--- Begin Material for the task ---
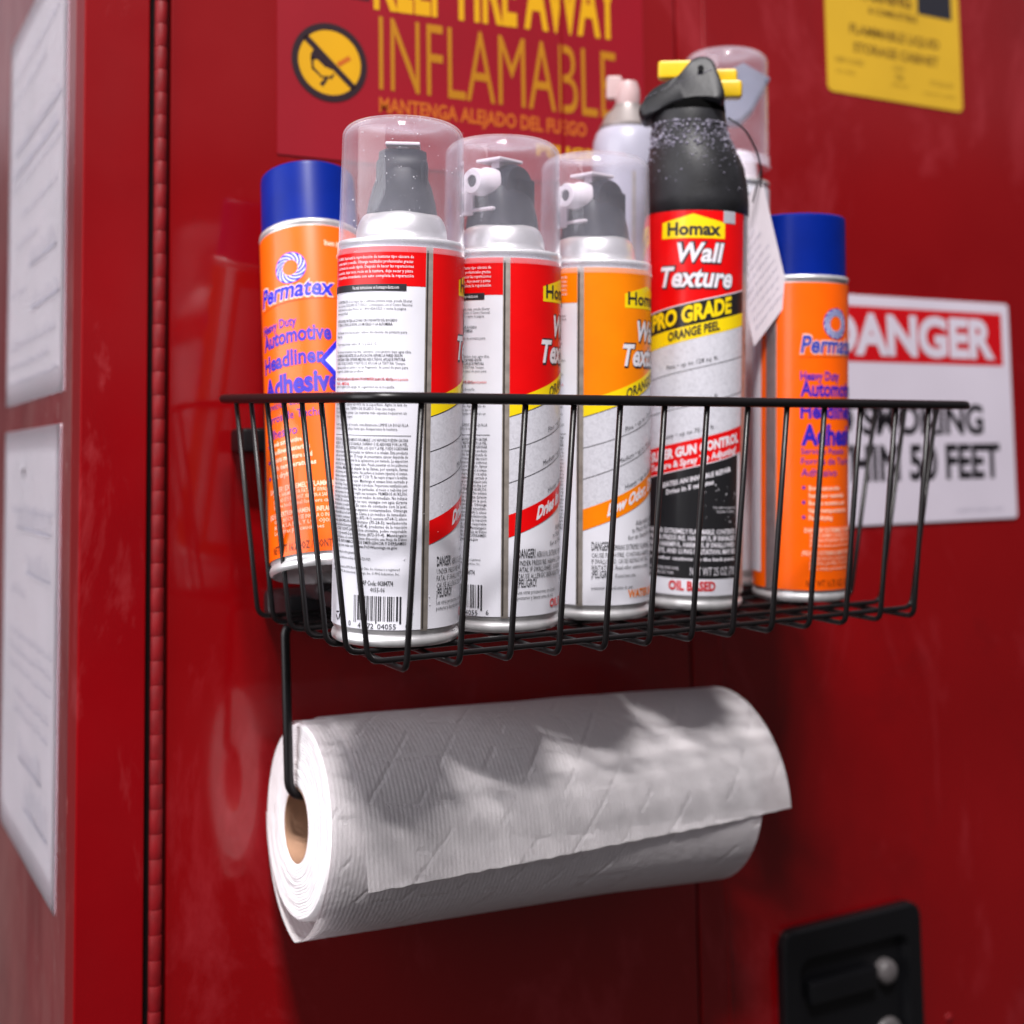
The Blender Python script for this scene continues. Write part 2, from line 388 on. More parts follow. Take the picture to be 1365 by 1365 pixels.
M_TOWEL = towel_material('embossed_paper_towel'); M_TOWELE = towel_material('wound_towel_edge', True)

# ------------------------------------------------------------------ cabinet
cab = empty('storage_cabinet', (-.11, 0, -.9))
tag(cab, 'tall red steel cabinet with a piano hinge, filling the whole background', 'cabinet')
o = Vector((-.11, 0, -.9))
def cpart(name, bm, m, **k):
    for v in bm.verts: v.co -= o
    return fin(bm, name, m, cab, **k)
XC, XS = -.11, .3671
ZT, ZB = .75, -.9
bm = bmesh.new(); box(bm, XC, -.0675, 0, .03, ZB, ZT, .0012); cpart('frame_post', bm, M_REDF)
bm = bmesh.new(); box(bm, XC, XC+.0015, .0301, .52, ZB, ZT); sp_ = cpart('side_panel', bm, M_REDS)
bm = bmesh.new(); box(bm, XC+.002, 1.3, .03, .05, ZB, ZT); cpart('inner_panel', bm, M_GAP)
bm = bmesh.new(); box(bm, -.0535, XS-.0012, 0, .02, ZB, ZT, .0012)
door = cpart('door', bm, M_RED)
bm = bmesh.new(); box(bm, XS+.0012, 1.2, 0, .02, ZB, ZT, .0012)
door2 = cpart('door', bm, M_RED)
# folded lip of the right door: a shallow raised strip beside the meeting line
bm = bmesh.new(); box(bm, .3955, .3985, -.0010, .0005, ZB, ZT, .0009, 3)
for v in bm.verts: v.co -= o
fin(bm, 'door_lip', M_RED, door2, smooth=True)
hg = bpy.data.objects.new('hinge', None); COL.objects.link(hg); hg.parent = cab; hg.location = Vector((-.0606, -.0012, 0))-o
kb = bmesh.new(); L = .0154
tube(kb, [Vector((0, 0, -L/2)), Vector((0, 0, -L/2+.0004)), Vector((0, 0, L/2-.0004)), Vector((0, 0, L/2))], [.0040, .0042, .0042, .0040], 14)
me = bpy.data.meshes.new('knuckle'); kb.to_mesh(me); kb.free(); me.materials.append(M_HINGE)
for p in me.polygons: p.use_smooth = True
me.set_sharp_from_angle(angle=R(50))
for k in range(58):
    link('knuckle', me, hg, (random.uniform(-.00012, .00012), (0 if k % 2 else -.00012), .40-k*.0156), (0, 0, k*.7))
# latch plate on the right door
lt = bpy.data.objects.new('latch', None); COL.objects.link(lt); lt.parent = cab; lt.location = Vector((.523, 0, -.56))-o
bm = bmesh.new()   # plate frame round a sunken pan
def rrect(x0, x1, z0, z1, r, n=6):
    pts = []
    for cx, cz, a in ((x1-r, z1-r, 0), (x0+r, z1-r, 90), (x0+r, z0+r, 180), (x1-r, z0+r, 270)):
        for i in range(n+1):
            t = R(a+90*i/n); pts.append((cx+r*math.cos(t), cz+r*math.sin(t)))
    return pts
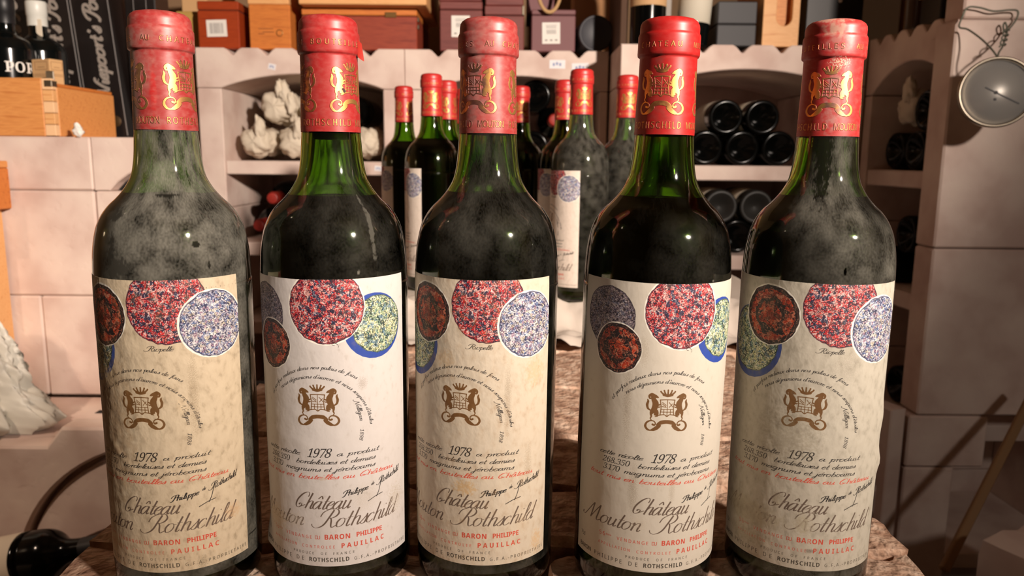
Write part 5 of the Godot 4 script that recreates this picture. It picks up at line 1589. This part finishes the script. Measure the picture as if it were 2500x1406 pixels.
func shelf_top():
	var top := 1.2125
	var z := -1.825
	var c := carton("cherry_box", "glossy orange-brown wooden box with a barcode sticker on the left rack", "box", -0.722, -0.628, top, 1.317, z, 0.30, M.cherry, 0.020)
	sticker(c, -0.004, 0.045, 0.046, 0.037, true, 0.03)
	c = carton("pine_box", "small upright pine box with a round branded mark, between the orange-brown and the long box", "box", -0.605, -0.511, top, 1.3105, z, 0.28, M.pine_warm)
	part(lathe([Vector2(0.0062, 0), Vector2(0.0078, 0), Vector2(0.0078, 0.0003), Vector2(0.0062, 0.0003)], 24), "branded_ring", M.brass, c).transform = Transform3D(Basis(Vector3.RIGHT, PI / 2), Vector3(0.022, 0.036, 0.0003))
	for q in [[-0.009, 0.045, 0.034], [-0.004, 0.038, 0.026], [-0.020, 0.034, 0.014]]:
		part(span(q[0] - q[2] / 2, q[0] + q[2] / 2, q[1] - 0.0008, q[1] + 0.0008, 0.0, 0.0004, 0.0), "branded_line", M.pine_brand, c)
	carton("pine_box", "pale pine box stacked on the small upright pine box", "box", -0.607, -0.513, 1.3110, 1.40, z, 0.28, M.pine_pale)
	carton("wooden_box", "pale tan wooden box at the top left behind the leftmost capsule", "box", -0.800, -0.739, top, 1.40, -1.93, 0.2, M.tan)
	carton("yellow_box", "small yellowish box half hidden behind the leftmost front capsule", "box", -0.790, -0.735, top, 1.302, -1.87, 0.05, M.tan_yellow)
	c = carton("redwood_box", "long red-brown wooden box with a brass clasp behind the second front bottle", "box", -0.485, -0.222, top, 1.304, z, 0.26, M.redwood, 0.016, M.pine_warm)
	part(box(Vector3(0.072, 0.0775, 0.001), Vector3(0.026, 0.012, 0.003), 0.0008), "clasp", M.brass, c)
	for k in 2:
		part(box(Vector3(0.134, 0.052 + 0.016 * k, -0.004), Vector3(0.004, 0.010, 0.006), 0.0008), "hinge", M.dull_steel, c)
	carton("wine_crate", "pale wooden crate lying across the long red-brown box, its end facing out", "crate", -0.480, -0.196, 1.3048, 1.41, -1.785, 0.30, M.pine_pale)
	c = carton("maroon_box", "upright maroon box with a white sticker, left of the middle capsule", "box", -0.170, -0.073, top, 1.321, z, 0.26, M.maroon, 0.018)
	sticker(c, -0.001, 0.054, 0.042, 0.047, false)
	carton("maroon_box", "maroon box stacked on the maroon box with the sticker", "box", -0.172, -0.075, 1.3215, 1.41, z, 0.26, M.maroon)
	c = carton("maroon_box", "tall maroon box with a grey corner tab, directly behind the middle capsule", "box", -0.068, 0.022, top, 1.3125, z, 0.26, M.maroon, 0.021)
	part(box(Vector3(0.043, 0.090, 0.001), Vector3(0.005, 0.020, 0.002), 0.0005), "corner_tab", M.dull_steel, c)
	carton("maroon_box", "maroon box on top of the one behind the middle capsule", "box", -0.066, 0.020, 1.3130, 1.40, z, 0.26, M.maroon)
	c = carton("maroon_box", "dusky maroon box with a printed white sticker, beside the round black lid", "box", 0.039, 0.139, top, 1.305, z, 0.26, M.maroon_plain, 0.012)
	sticker(c, -0.005, 0.041, 0.041, 0.047, false, 0.02)
	carton("maroon_box", "maroon box at the back that the rope handle belongs to", "box", 0.030, 0.092, 1.306, 1.40, -1.87, 0.2, M.maroon_plain)
	var rope := []
	for k in 25:
		var t := PI * k / 24.0
		rope.append(Vector3(0.078 - 0.028 * cos(t), 1.372 - 0.075 * pow(sin(t), 0.8), -1.812 + 0.004 * sin(t * 2.0)))
	var ro := part(tube(rope, 0.0042, 10), "rope_handle", M.rope)
	tag(ro, "loop of pale rope hanging down in front of the dusky maroon boxes", "rope")
	# round black lid, its flat end facing out
	var dsc := thing("round_tin", "round black tin lying on its side with its flat end facing out", "tin", Vector3(0.186, top + 0.0405, -1.82))
	dsc.basis = Basis(Vector3.UP, 0.12) * Basis(Vector3.RIGHT, PI / 2)
	part(lathe([Vector2(0, 0.001), Vector2(0.034, 0.001), Vector2(0.0362, 0.003), Vector2(0.0385, 0.003), Vector2(0.0400, 0.001), Vector2(0.0400, -0.020), Vector2(0.0388, -0.021), Vector2(0.0388, -0.10), Vector2(0, -0.10)], 56), "lid", M.disc, dsc)
	carton("cardboard_box", "brown cardboard box standing in the shadow behind the round black tin", "box", 0.150, 0.262, top, 1.45, -2.03, 0.12, M.carton)
	# on the right-hand rack
	var top2 := 1.2045
	var zc := -1.655
	var b1 := standing_proto(M.dark_glass, M.black_cap, M.tan_label, 1.0, 0.078, 0.165)
	put(b1, "wine_bottle"); b1.position = Vector3(0.2785, top2, zc - 0.02)
	tag(b1, "dark bottle with a tan label standing on the rack behind the fourth front capsule", "wine bottle")
	carton("dark_box", "narrow dark wooden box beside the tan-labelled bottle on the rack", "box", 0.2225, 0.2385, top2, 1.40, zc - 0.03, 0.2, M.carton_dark)
	var b2 := standing_proto(M.port_glass, M.black_cap, M.white_label_old, 0.92, 0.048, 0.150)
	put(b2, "wine_bottle"); b2.position = Vector3(0.372, top2, zc - 0.03); b2.rotation.z = -0.07
	tag(b2, "dark bottle with a crinkled white label leaning next to the grey box", "wine bottle")
	carton("grey_card_box", "grey cardboard sleeve standing between the tan- and the white-labelled bottles", "box", 0.317, 0.333, top2, 1.40, zc - 0.05, 0.1, M.grey_card)
	var gb := carton("grey_box", "square matt grey gift box with a dark seam round its middle", "gift box", 0.419, 0.500, top2, 1.2935, zc, 0.10, M.grey_box, 0.045)
	var cr := thing("wooden_crate", "pale wooden box with a hand hole in its end, right of the grey box", "crate", Vector3(0.5505, top2, zc))
	var pl := PackedVector2Array([Vector2(-0.0375, 0), Vector2(0.0375, 0), Vector2(0.0375, 0.16), Vector2(-0.0375, 0.16), Vector2(-0.0375, 0.09), Vector2(-0.008, 0.09), Vector2(0.006, 0.09)])
	var hole := PackedVector2Array()
	for k in 21:
		var t := PI + PI * k / 20.0
		hole.append(Vector2(0.006 + 0.0165 * cos(t), 0.058 + 0.0165 * sin(t)))
	hole.append(Vector2(0.0225, 0.160))
	var right := PackedVector2Array([Vector2(-0.0375, 0.0), Vector2(0.0375, 0.0), Vector2(0.0375, 0.16), Vector2(0.0225, 0.16)])
	var full := PackedVector2Array([Vector2(-0.0375, 0.0), Vector2(0.0375, 0.0), Vector2(0.0375, 0.16), Vector2(0.0225, 0.16)])
	for k in range(20, -1, -1):
		full.append(hole[k])
	full.append(Vector2(-0.0105, 0.16)); full.append(Vector2(-0.0375, 0.16))
	part(slab_of(full, 0.0, -0.014, 0.001), "end_board", M.pine_pale, cr)
	part(span(-0.0375, 0.0375, 0, 0.16, -0.20, -0.026, 0.001), "box_body", M.pine, cr)
	part(span(-0.0375, -0.0345, 0, 0.16, -0.026, -0.0145, 0.0), "side_board", M.pine_pale, cr)
	part(span(0.0345, 0.0375, 0, 0.16, -0.026, -0.0145, 0.0), "side_board", M.pine_pale, cr)
	var bb := carton("champagne_box", "black gift box with two small white script words, behind the rightmost front capsule", "gift box", 0.6010, 0.718, top2, 1.40, zc, 0.12, M.black_box)
	var ink := Ink.new(512, 160)
	var to := func(p: Vector2) -> Vector2: return Vector2(p.x * 10.0, 150.0 - p.y * 10.0)
	script(ink, "Dom", on_line(4.0, 4.5, 0.0), 0.36, 0.36, 0.40, 0.9, to, 0.3)
	script(ink, "Pérignon", on_line(21.5, 4.5, 0.0), 0.34, 0.36, 0.40, 0.9, to, 0.3)
	ink.lay(Color(0.88, 0.85, 0.80))
	lettering(bb, ink, Vector3(0.011, 0.1105, 0.0006), Vector2(0.050, 0.0156), 0.0)
	part(lathe([Vector2(0, 0.0008), Vector2(0.0035, 0.0004), Vector2(0.0042, 0.0)], 20), "crest_dot", M.white_label, bb).transform = Transform3D(Basis(Vector3.RIGHT, PI / 2), Vector3(0.010, 0.092, 0.0002))
	# on the slanted rack
	var jar := standing_proto(M.amber, M.black_cap, null, 1.05)
	put(jar, "amber_bottle"); jar.position = Vector3(0.790, 1.2165, -1.56)
	tag(jar, "amber-brown bottle standing in the shade on the slanted rack", "bottle")
	var bk := carton("black_carton", "black carton on the slanted rack near the thermometer's wire", "box", 0.752, 0.848, 1.2165, 1.266, -1.42, 0.07, M.black_box)
	carton("beige_box", "beige box lying on the black carton at the top right", "box", 0.745, 0.800, 1.2665, 1.33, -1.43, 0.06, M.tan)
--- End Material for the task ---
Task directions
Each line from the top of the material through the line containing "M_TOWEL = towel_material('embossed_paper_towel');" should be reproduced exactly; please drop any images.

Result of this exercise
The Blender Python script for this scene continues. Write part 2, from line 388 on. More parts follow. Take the picture to be 1365 by 1365 pixels.
M_TOWEL = towel_material('embossed_paper_towel'); M_TOWELE = towel_material('wound_towel_edge', True)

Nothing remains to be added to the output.